● Problem details
Write out every line of the material as it stands, apart from the pictures.

● Given data
>> start
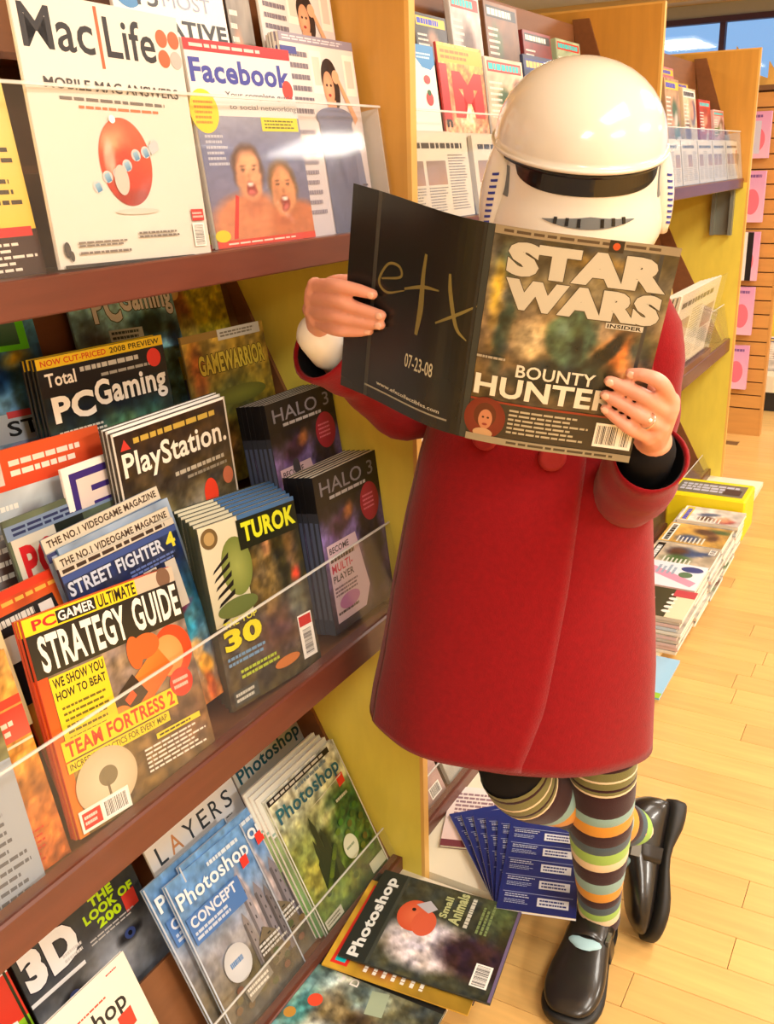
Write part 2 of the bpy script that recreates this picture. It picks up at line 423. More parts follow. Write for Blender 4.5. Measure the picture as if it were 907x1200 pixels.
# ------------------------------------------------------------------ racks
def leanbox(name, x, z, th, s0, s1, n0, n1, y0, y1, m, parent):
    """board leaning back by th from the point (x,z): s along the slope, n along its outward normal"""
    t = math.radians(th); f = lambda s, n: (x - s * math.sin(t) + n * math.cos(t), z + s * math.cos(t) + n * math.sin(t))
    return prism_y(name, [f(s0, n0), f(s0, n1), f(s1, n1), f(s1, n0)], y0, y1, m, parent)
def rack(y0, y1, label, left=False):
    e = empty('magazine_rack', (0, 0, 0), label=label, cat='magazine rack')
    e.location = (-1.0, y0, 0)
    pr = e
    def P(fn, *a, **k):
        o = fn(*a, **k); o.location = (1.0, -y0, 0); return o
    def panel(ya, yb):
        P(box, 'side_panel', -1.3, -.793, ya, yb, 1.385, 1.9, M_OAK, pr)['label'] = 'upper golden oak half of the side panel'
        P(box, 'side_panel', -1.3, -.793, ya, yb, 0, 1.385, M_YEL, pr)['label'] = 'lower yellow laminate half of the side panel'
        P(box, 'edge_band', -.793, -.785, ya, yb, 0, 1.9, M_OAKE, pr)
        P(box, 'top_edge', -1.3, -.785, ya, yb, 1.9, 1.906, M_OAKE, pr)
    panel(y1 - .02, y1)
    if left: panel(y0, y0 + .02)
    a, b = y0 + (.02 if left else 0), y1 - .02
    P(box, 'back_board', -1.32, -1.3, y0, y1, 0, 1.9, M_BROWN, pr)
    # top row: shelf, lip, back slope
    P(box, 'shelf', -1.3, -.83, a, b, 1.374, 1.390, M_BROWN, pr)
    P(box, 'shelf_lip', -.83, -.808, a, b, 1.362, 1.402, M_CHERRY, pr, bev=.002)
    P(leanbox, 'slope_board', -.98, 1.391, 8, 0, .48, -.01, 0, a, b, M_BROWN, pr)
    for (x, z) in ((-.905, 1.512), (-.968, 1.632)):
        P(box, 'tier_step', x - .062, x + .028, a, b, z - .010, z - .002, M_BROWN, pr)
    # middle row
    P(box, 'shelf', -1.3, -.83, a, b, .672, .70, M_BROWN, pr)
    P(box, 'shelf_lip', -.83, -.804, a, b, .664, .722, M_CHERRY, pr, bev=.003)
    P(leanbox, 'slope_board', -1.0, .7005, 18, 0, .69, -.01, 0, a, b, M_BROWN, pr)
    # bottom row
    P(box, 'shelf', -1.3, -.845, a, b, .072, .083, M_BROWN, pr)
    P(box, 'shelf_lip', -.862, -.838, a, b, .0705, .104, M_CHERRY, pr, bev=.002)
    P(leanbox, 'slope_board', -1.02, .0835, 27, 0, .64, -.01, 0, a, b, M_BROWN, pr)
    P(leanbox, 'tier_step', -.937, .0835, 27, 0, .155, -.008, 0, a, b, M_BROWN, pr)
    P(box, 'deck', -1.3, -.60, a, b, .05, .070, M_WHITE, pr)
    P(box, 'kick_board', -.68, -.66, a, b, 0, .05, M_CHERRY, pr)
    # clear acrylic fronts
    t = math.radians
    P(leanbox, 'acrylic_front', -.812, 1.403, 8, 0, .185, 0, .003, a + .01, b - .01, ACR, pr)
    P(leanbox, 'acrylic_edge', -.812, 1.403, 8, .1852, .1885, 0, .003, a + .01, b - .01, ACRE, pr)
    P(leanbox, 'acrylic_side', -.813, 1.403, 8, 0, .185, -.075, -.0005, b - .013, b - .010, ACRE, pr)
    P(leanbox, 'acrylic_front', -.812, .723, 12, 0, .150, 0, .003, a + .01, b - .01, ACR, pr)
    P(leanbox, 'acrylic_edge', -.812, .723, 12, .1502, .1535, 0, .003, a + .01, b - .01, ACRE, pr)
    P(leanbox, 'acrylic_front', -.848, .105, 27, 0, .07, 0, .003, a + .01, b - .01, ACR, pr)
    P(leanbox, 'acrylic_edge', -.848, .105, 27, .0702, .0732, 0, .003, a + .01, b - .01, ACRE, pr)
    P(prism_y, 'slope_cheek', [(-.83, 1.3905), (-.95, 1.3905), (-1.05, 1.88), (-1.0, 1.88), (-.90, 1.60)], b - .009, b - .0005, M_BROWN, pr)
    P(prism_y, 'slope_cheek', [(-.835, .7005), (-1.0, .7005), (-1.225, 1.36), (-1.19, 1.36), (-1.06, 1.10)], b - .009, b - .0005, M_BROWN, pr)
    P(prism_y, 'slope_cheek', [(-.866, .0835), (-1.0, .0835), (-1.28, .65), (-1.17, .65), (-1.02, .36)], b - .009, b - .0005, M_BROWN, pr)
    return e
rack(-.03, 1.50, 'nearest magazine rack with oak and yellow side panel and cherry shelf lips', left=True)
rack(1.50, 3.02, 'middle magazine rack right behind the person, between two oak side panels')
rack(3.02, 4.56, 'farthest magazine rack whose yellow side panel faces the camera')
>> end
● Exercise solution
Write part 2 of the bpy script that recreates this picture. It picks up at line 423. More parts follow. Write for Blender 4.5. Measure the picture as if it were 907x1200 pixels.
# ------------------------------------------------------------------ racks
def leanbox(name, x, z, th, s0, s1, n0, n1, y0, y1, m, parent):
    """board leaning back by th from the point (x,z): s along the slope, n along its outward normal"""
    t = math.radians(th); f = lambda s, n: (x - s * math.sin(t) + n * math.cos(t), z + s * math.cos(t) + n * math.sin(t))
    return prism_y(name, [f(s0, n0), f(s0, n1), f(s1, n1), f(s1, n0)], y0, y1, m, parent)
def rack(y0, y1, label, left=False):
    e = empty('magazine_rack', (0, 0, 0), label=label, cat='magazine rack')
    e.location = (-1.0, y0, 0)
    pr = e
    def P(fn, *a, **k):
        o = fn(*a, **k); o.location = (1.0, -y0, 0); return o
    def panel(ya, yb):
        P(box, 'side_panel', -1.3, -.793, ya, yb, 1.385, 1.9, M_OAK, pr)['label'] = 'upper golden oak half of the side panel'
        P(box, 'side_panel', -1.3, -.793, ya, yb, 0, 1.385, M_YEL, pr)['label'] = 'lower yellow laminate half of the side panel'
        P(box, 'edge_band', -.793, -.785, ya, yb, 0, 1.9, M_OAKE, pr)
        P(box, 'top_edge', -1.3, -.785, ya, yb, 1.9, 1.906, M_OAKE, pr)
    panel(y1 - .02, y1)
    if left: panel(y0, y0 + .02)
    a, b = y0 + (.02 if left else 0), y1 - .02
    P(box, 'back_board', -1.32, -1.3, y0, y1, 0, 1.9, M_BROWN, pr)
    # top row: shelf, lip, back slope
    P(box, 'shelf', -1.3, -.83, a, b, 1.374, 1.390, M_BROWN, pr)
    P(box, 'shelf_lip', -.83, -.808, a, b, 1.362, 1.402, M_CHERRY, pr, bev=.002)
    P(leanbox, 'slope_board', -.98, 1.391, 8, 0, .48, -.01, 0, a, b, M_BROWN, pr)
    for (x, z) in ((-.905, 1.512), (-.968, 1.632)):
        P(box, 'tier_step', x - .062, x + .028, a, b, z - .010, z - .002, M_BROWN, pr)
    # middle row
    P(box, 'shelf', -1.3, -.83, a, b, .672, .70, M_BROWN, pr)
    P(box, 'shelf_lip', -.83, -.804, a, b, .664, .722, M_CHERRY, pr, bev=.003)
    P(leanbox, 'slope_board', -1.0, .7005, 18, 0, .69, -.01, 0, a, b, M_BROWN, pr)
    # bottom row
    P(box, 'shelf', -1.3, -.845, a, b, .072, .083, M_BROWN, pr)
    P(box, 'shelf_lip', -.862, -.838, a, b, .0705, .104, M_CHERRY, pr, bev=.002)
    P(leanbox, 'slope_board', -1.02, .0835, 27, 0, .64, -.01, 0, a, b, M_BROWN, pr)
    P(leanbox, 'tier_step', -.937, .0835, 27, 0, .155, -.008, 0, a, b, M_BROWN, pr)
    P(box, 'deck', -1.3, -.60, a, b, .05, .070, M_WHITE, pr)
    P(box, 'kick_board', -.68, -.66, a, b, 0, .05, M_CHERRY, pr)
    # clear acrylic fronts
    t = math.radians
    P(leanbox, 'acrylic_front', -.812, 1.403, 8, 0, .185, 0, .003, a + .01, b - .01, ACR, pr)
    P(leanbox, 'acrylic_edge', -.812, 1.403, 8, .1852, .1885, 0, .003, a + .01, b - .01, ACRE, pr)
    P(leanbox, 'acrylic_side', -.813, 1.403, 8, 0, .185, -.075, -.0005, b - .013, b - .010, ACRE, pr)
    P(leanbox, 'acrylic_front', -.812, .723, 12, 0, .150, 0, .003, a + .01, b - .01, ACR, pr)
    P(leanbox, 'acrylic_edge', -.812, .723, 12, .1502, .1535, 0, .003, a + .01, b - .01, ACRE, pr)
    P(leanbox, 'acrylic_front', -.848, .105, 27, 0, .07, 0, .003, a + .01, b - .01, ACR, pr)
    P(leanbox, 'acrylic_edge', -.848, .105, 27, .0702, .0732, 0, .003, a + .01, b - .01, ACRE, pr)
    P(prism_y, 'slope_cheek', [(-.83, 1.3905), (-.95, 1.3905), (-1.05, 1.88), (-1.0, 1.88), (-.90, 1.60)], b - .009, b - .0005, M_BROWN, pr)
    P(prism_y, 'slope_cheek', [(-.835, .7005), (-1.0, .7005), (-1.225, 1.36), (-1.19, 1.36), (-1.06, 1.10)], b - .009, b - .0005, M_BROWN, pr)
    P(prism_y, 'slope_cheek', [(-.866, .0835), (-1.0, .0835), (-1.28, .65), (-1.17, .65), (-1.02, .36)], b - .009, b - .0005, M_BROWN, pr)
    return e
rack(-.03, 1.50, 'nearest magazine rack with oak and yellow side panel and cherry shelf lips', left=True)
rack(1.50, 3.02, 'middle magazine rack right behind the person, between two oak side panels')
rack(3.02, 4.56, 'farthest magazine rack whose yellow side panel faces the camera')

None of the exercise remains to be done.